▸ **Stated goal**: Copy out every line of the records where the string "from" occurs.

▸ **Source material**:
::::

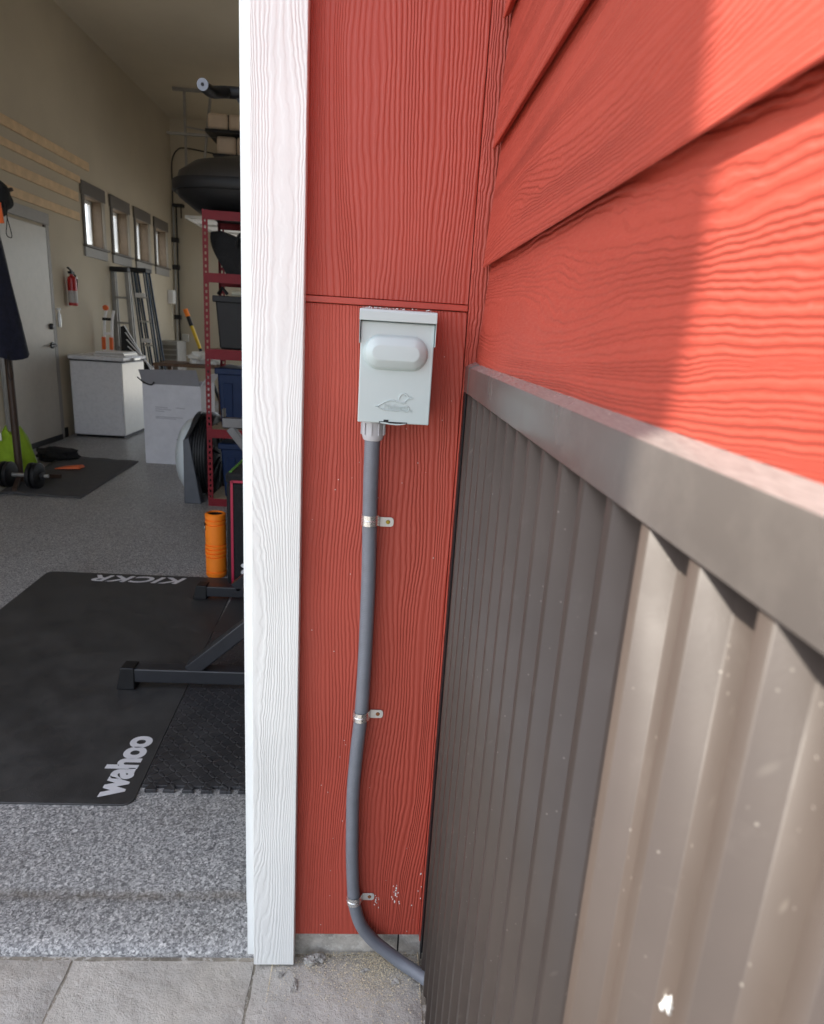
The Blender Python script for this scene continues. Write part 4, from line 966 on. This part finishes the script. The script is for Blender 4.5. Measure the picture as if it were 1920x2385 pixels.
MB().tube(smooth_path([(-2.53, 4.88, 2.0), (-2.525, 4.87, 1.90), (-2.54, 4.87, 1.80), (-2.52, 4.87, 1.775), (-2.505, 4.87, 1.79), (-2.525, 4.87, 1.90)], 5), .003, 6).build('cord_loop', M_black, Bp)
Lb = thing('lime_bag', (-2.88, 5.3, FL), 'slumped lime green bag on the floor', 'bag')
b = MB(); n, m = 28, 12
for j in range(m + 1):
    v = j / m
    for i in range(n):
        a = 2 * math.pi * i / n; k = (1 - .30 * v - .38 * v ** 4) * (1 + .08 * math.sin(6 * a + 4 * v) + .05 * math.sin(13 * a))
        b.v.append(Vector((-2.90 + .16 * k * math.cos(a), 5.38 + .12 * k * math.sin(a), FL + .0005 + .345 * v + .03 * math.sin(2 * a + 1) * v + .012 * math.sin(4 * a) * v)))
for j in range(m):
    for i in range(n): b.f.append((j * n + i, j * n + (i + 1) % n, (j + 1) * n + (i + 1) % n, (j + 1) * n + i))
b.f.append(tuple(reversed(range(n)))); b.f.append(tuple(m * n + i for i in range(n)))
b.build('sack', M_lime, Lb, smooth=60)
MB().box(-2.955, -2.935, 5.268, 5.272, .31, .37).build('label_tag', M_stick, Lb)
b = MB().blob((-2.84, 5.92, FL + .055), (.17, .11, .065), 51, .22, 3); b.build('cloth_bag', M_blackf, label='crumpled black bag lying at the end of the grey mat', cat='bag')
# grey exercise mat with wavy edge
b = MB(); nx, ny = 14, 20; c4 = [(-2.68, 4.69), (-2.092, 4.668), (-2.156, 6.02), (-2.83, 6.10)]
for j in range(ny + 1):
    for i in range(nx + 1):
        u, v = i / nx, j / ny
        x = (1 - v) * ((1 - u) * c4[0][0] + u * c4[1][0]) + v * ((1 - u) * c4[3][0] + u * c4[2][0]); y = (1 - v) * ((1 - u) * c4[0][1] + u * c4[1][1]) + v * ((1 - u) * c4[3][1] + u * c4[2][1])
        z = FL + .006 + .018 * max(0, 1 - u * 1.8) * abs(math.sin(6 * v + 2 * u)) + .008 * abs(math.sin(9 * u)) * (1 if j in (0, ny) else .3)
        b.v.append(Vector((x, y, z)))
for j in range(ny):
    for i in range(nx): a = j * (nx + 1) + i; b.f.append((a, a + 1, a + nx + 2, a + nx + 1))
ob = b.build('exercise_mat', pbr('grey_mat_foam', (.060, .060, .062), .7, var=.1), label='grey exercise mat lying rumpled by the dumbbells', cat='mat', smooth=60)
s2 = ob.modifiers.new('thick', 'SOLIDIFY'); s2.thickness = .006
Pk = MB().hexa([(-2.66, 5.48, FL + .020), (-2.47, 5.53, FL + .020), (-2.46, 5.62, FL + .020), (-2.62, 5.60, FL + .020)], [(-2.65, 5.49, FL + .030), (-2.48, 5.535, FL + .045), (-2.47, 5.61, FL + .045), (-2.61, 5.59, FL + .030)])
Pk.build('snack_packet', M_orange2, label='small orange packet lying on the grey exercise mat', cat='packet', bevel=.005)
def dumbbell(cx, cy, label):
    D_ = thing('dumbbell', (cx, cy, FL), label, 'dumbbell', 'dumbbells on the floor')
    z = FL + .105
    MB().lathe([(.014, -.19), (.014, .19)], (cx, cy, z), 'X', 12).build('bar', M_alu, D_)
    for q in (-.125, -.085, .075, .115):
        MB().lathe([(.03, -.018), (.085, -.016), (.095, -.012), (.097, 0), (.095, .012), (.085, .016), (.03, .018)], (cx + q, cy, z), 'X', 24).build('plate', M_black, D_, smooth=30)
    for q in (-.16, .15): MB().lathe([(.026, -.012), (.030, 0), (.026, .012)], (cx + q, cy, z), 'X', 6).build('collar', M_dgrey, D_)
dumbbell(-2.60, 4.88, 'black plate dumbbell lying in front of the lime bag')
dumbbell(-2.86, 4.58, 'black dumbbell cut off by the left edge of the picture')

::::

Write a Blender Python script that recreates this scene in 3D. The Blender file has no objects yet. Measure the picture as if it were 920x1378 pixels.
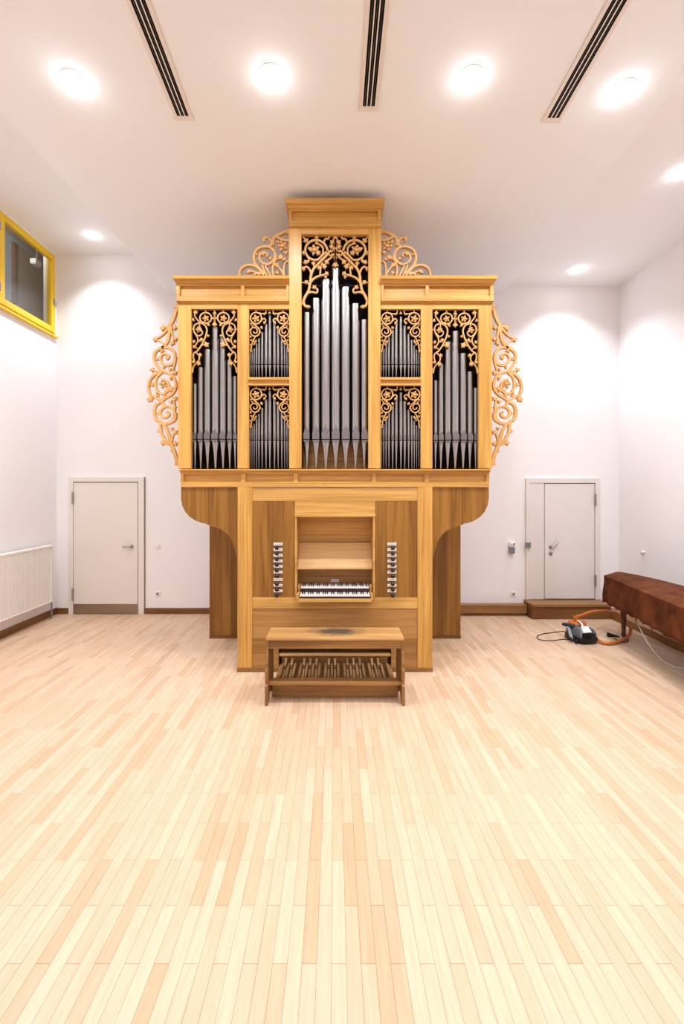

::::

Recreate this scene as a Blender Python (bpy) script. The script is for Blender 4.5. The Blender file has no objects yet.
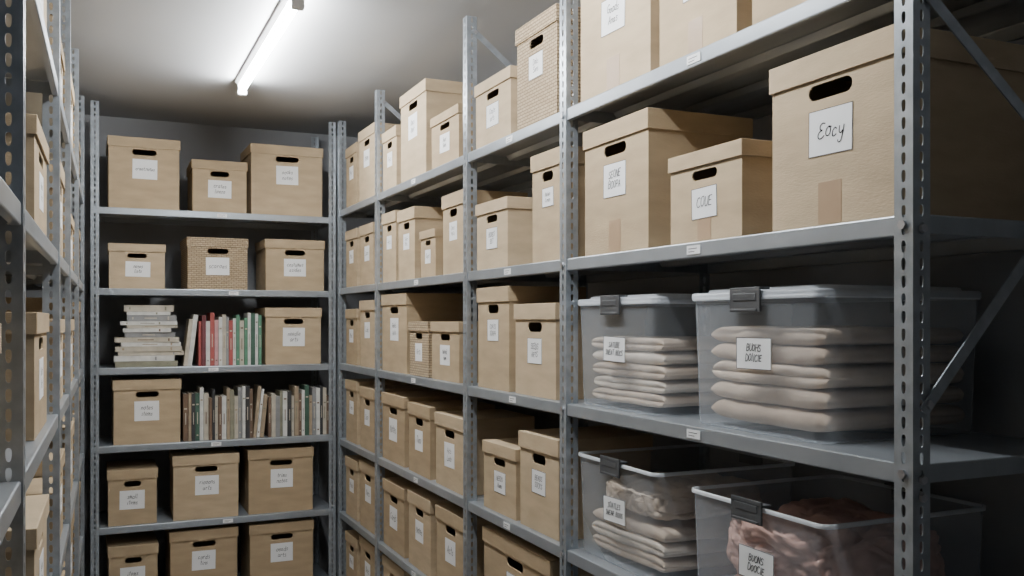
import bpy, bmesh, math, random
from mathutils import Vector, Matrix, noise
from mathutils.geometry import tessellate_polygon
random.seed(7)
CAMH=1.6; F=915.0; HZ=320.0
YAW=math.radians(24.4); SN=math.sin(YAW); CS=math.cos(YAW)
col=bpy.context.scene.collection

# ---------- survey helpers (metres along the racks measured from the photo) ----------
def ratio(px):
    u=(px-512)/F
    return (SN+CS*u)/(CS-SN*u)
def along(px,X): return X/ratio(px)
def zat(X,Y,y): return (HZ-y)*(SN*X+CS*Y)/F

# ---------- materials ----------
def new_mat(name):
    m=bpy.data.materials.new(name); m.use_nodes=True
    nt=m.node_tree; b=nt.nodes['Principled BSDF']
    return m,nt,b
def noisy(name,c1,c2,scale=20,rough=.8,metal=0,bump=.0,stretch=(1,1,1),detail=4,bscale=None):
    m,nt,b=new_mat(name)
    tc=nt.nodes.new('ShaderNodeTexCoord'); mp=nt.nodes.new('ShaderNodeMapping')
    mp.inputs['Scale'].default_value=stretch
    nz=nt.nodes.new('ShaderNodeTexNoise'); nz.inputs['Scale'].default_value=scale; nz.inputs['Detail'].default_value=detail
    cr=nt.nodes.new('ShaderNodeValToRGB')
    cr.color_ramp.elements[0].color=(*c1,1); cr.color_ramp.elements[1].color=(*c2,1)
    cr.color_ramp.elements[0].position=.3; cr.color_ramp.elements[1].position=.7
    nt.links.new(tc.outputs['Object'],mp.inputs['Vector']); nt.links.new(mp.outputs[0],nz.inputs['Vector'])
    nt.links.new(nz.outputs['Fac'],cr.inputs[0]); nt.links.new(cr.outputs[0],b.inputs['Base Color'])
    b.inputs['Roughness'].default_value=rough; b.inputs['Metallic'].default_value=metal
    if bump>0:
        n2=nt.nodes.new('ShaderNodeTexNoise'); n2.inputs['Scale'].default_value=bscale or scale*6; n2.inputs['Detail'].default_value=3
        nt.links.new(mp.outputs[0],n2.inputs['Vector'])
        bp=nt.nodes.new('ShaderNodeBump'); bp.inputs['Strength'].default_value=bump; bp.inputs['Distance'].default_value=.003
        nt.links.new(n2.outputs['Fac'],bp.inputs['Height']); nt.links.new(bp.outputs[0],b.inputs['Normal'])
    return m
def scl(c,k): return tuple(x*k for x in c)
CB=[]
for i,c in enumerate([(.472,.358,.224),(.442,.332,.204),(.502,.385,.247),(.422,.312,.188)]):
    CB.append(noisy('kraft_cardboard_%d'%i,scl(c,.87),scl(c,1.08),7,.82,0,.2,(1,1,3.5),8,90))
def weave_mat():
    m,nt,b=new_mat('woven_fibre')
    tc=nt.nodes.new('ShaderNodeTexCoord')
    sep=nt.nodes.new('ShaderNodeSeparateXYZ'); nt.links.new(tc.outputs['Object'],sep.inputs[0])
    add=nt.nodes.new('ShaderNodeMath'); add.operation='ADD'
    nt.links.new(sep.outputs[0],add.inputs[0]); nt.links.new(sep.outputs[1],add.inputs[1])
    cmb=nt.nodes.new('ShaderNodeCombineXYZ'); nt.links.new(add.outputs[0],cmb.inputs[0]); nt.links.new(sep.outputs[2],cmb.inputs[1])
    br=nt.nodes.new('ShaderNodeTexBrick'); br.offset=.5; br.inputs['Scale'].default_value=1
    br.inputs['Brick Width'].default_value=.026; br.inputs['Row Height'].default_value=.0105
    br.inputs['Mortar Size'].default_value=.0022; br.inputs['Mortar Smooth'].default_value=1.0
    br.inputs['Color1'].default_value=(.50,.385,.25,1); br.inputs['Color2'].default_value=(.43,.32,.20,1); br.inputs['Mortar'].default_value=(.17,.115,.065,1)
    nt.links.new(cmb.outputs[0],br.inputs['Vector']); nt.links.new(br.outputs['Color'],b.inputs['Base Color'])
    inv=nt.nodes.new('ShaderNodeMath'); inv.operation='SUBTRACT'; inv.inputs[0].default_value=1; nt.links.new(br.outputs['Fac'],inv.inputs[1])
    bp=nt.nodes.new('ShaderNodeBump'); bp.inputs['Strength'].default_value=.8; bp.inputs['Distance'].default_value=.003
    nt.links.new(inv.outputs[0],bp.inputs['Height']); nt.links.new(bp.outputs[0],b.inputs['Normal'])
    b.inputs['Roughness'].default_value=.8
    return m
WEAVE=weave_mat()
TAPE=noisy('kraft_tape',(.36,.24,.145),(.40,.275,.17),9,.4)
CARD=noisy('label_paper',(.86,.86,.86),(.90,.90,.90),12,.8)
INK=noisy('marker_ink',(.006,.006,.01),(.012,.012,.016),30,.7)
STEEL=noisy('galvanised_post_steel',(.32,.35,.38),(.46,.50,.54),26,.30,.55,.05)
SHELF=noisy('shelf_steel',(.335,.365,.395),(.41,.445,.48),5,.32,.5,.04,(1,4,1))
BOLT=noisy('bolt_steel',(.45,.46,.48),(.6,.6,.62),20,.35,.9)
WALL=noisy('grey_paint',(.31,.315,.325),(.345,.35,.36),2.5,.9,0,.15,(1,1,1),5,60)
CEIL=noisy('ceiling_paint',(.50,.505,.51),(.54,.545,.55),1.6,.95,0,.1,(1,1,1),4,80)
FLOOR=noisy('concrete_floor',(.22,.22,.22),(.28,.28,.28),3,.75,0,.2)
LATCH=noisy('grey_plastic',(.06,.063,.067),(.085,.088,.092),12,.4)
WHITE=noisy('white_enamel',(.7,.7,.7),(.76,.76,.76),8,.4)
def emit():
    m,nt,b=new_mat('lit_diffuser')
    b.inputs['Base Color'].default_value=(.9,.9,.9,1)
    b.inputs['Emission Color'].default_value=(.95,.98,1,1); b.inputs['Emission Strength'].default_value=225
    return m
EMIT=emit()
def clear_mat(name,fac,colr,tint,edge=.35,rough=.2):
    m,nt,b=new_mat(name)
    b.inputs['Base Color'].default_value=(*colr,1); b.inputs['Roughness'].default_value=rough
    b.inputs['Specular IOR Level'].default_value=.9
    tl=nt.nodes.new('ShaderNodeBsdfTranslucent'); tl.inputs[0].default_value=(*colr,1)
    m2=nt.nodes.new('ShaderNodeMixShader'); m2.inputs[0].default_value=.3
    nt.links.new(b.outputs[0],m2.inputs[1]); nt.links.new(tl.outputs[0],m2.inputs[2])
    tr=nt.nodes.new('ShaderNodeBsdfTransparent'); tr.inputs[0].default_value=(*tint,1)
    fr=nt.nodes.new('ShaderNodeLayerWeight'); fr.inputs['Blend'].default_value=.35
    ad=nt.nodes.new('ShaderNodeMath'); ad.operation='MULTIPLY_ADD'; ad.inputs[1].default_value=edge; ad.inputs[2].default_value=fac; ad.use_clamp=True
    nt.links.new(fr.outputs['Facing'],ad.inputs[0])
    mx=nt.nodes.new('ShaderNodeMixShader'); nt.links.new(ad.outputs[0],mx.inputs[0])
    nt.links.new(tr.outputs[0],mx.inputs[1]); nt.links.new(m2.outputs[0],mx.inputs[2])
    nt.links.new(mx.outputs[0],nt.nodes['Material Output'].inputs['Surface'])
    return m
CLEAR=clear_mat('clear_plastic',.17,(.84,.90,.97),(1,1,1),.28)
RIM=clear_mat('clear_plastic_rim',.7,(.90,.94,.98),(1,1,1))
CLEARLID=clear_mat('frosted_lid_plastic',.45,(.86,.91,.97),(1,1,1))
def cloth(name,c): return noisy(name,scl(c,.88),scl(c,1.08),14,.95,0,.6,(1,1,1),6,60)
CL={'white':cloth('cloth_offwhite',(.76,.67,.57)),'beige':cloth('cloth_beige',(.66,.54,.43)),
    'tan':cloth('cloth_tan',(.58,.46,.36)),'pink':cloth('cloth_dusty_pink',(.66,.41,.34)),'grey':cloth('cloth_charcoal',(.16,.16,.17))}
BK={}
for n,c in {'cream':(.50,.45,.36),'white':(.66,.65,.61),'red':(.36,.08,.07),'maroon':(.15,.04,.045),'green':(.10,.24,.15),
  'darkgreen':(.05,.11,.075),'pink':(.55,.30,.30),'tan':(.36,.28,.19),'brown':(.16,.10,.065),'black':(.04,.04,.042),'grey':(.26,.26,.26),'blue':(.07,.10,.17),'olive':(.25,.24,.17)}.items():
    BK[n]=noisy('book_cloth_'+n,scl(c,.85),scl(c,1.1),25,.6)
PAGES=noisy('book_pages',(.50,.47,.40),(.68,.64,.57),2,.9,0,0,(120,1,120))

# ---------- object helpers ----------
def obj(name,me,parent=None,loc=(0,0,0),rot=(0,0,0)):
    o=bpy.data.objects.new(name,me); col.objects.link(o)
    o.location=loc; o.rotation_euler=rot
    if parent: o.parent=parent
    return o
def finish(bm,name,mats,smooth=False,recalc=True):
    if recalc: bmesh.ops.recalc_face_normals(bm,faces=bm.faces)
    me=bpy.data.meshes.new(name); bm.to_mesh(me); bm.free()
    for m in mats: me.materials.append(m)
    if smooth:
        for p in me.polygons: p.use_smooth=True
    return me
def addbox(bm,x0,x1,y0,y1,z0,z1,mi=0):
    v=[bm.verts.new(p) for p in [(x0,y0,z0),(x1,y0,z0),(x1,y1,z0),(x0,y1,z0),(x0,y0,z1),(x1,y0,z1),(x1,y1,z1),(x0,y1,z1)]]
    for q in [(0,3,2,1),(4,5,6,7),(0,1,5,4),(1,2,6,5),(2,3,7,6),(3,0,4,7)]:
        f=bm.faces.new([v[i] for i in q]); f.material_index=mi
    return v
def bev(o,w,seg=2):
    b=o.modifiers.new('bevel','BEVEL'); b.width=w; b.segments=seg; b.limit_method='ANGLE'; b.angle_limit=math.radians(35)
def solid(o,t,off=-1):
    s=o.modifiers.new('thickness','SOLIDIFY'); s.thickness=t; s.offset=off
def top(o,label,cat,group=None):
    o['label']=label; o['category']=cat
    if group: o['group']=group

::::

▸ **The completed task**:
The Blender Python script for this scene continues. Write part 4, from line 966 on. This part finishes the script. The script is for Blender 4.5. Measure the picture as if it were 1920x2385 pixels.
from mathutils import Vector, Matrix, noise
from mathutils.geometry import tessellate_polygon
# ---------- survey helpers (metres along the racks measured from the photo) ----------